Visiting Lecturer, Department of Economics, McGill University, As an Individual

Julian Karaguesian

I think there are a few benefits. One is affordability. Two is clean air and climate change mitigation. Three, if we want a broader relationship with China and the rest of the global south, there has to be a quid pro quo. We have to give something up, but I'm not suggesting in any way to give up our manufacturing or our skilled workers, not in the least.

Four, whether intentionally or not, the actions of the current Trump administration and the previous Biden administration were and are an attack on our economic model, and we have to expand trade with the rest of the world and with the global south, where three out of every four people on this planet live and which has 60% of global GDP at purchasing power parity. It is in our long-term interest to mend fences and trade with the entire planet. We can be a prosperous country, even if some of our manufacturing is just parts of global supply chains.

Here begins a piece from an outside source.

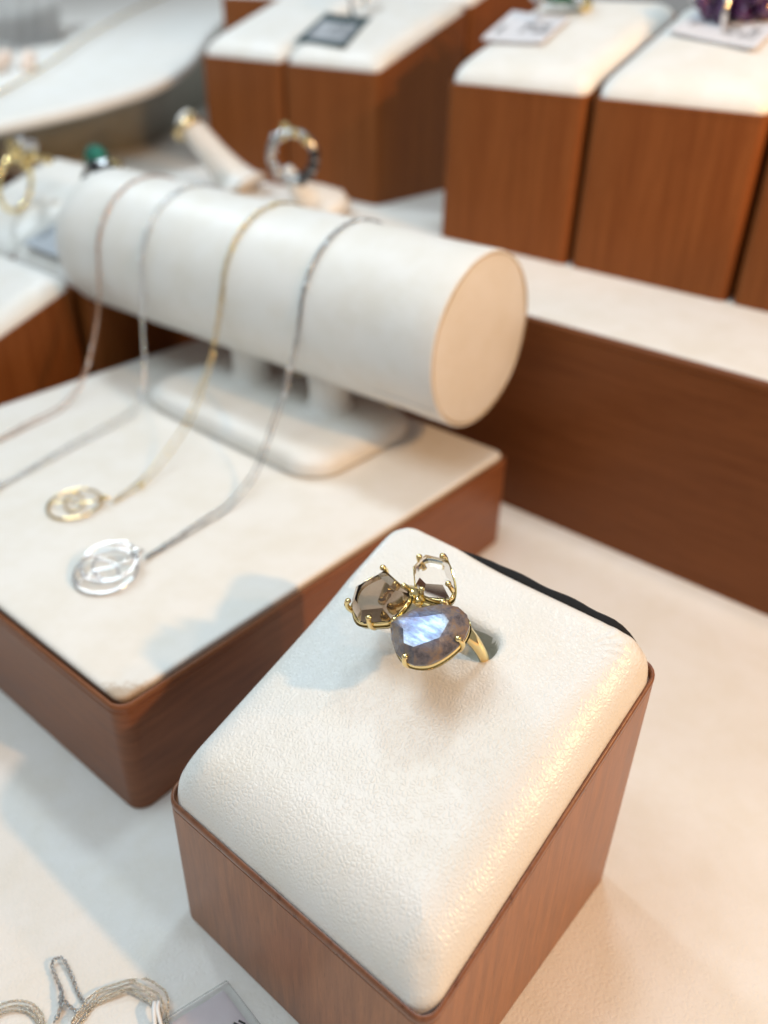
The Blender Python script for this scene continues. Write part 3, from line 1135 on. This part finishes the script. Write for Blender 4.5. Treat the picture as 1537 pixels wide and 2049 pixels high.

Then there's the technology transfer. I'm talking about technology transfer to Canada from the People's Republic of China, where they lead in 66 of 76 technologies, according to the Australian Strategic Policy Institute, according to The Economist magazine, according to the EIU and a range of other institutes with expertise in technology.

Aslam Rana Liberal Hamilton Centre, ON

Do you think this arrangement will complicate relations between the U.S. and Canada?

3:55 p.m.

Visiting Lecturer, Department of Economics, McGill University, As an Individual

Julian Karaguesian

I do. I think it already has, but we're facing a kind of unintentional—or intentional—forced decline by Washington. They are making trade with the United States more costly for us. We've been an incredibly loyal ally. We've not hurt them in any way. They are making trade with the United States costly with a range of tariffs. They're telling us that they're going to repatriate the rest of the automobile sector with the Detroit three. They're also telling us that if we try to diversify our exports, they'll punish us.

Our only choice is to diversify our exports, which will make us more resilient, more sovereign and, in the long run, more prosperous.

Aslam Rana Liberal Hamilton Centre, ON

Thank you very much.

Dr. Zaghib, what are the biggest research gaps Canada needs to close to stay relevant in the battery space over the next decade?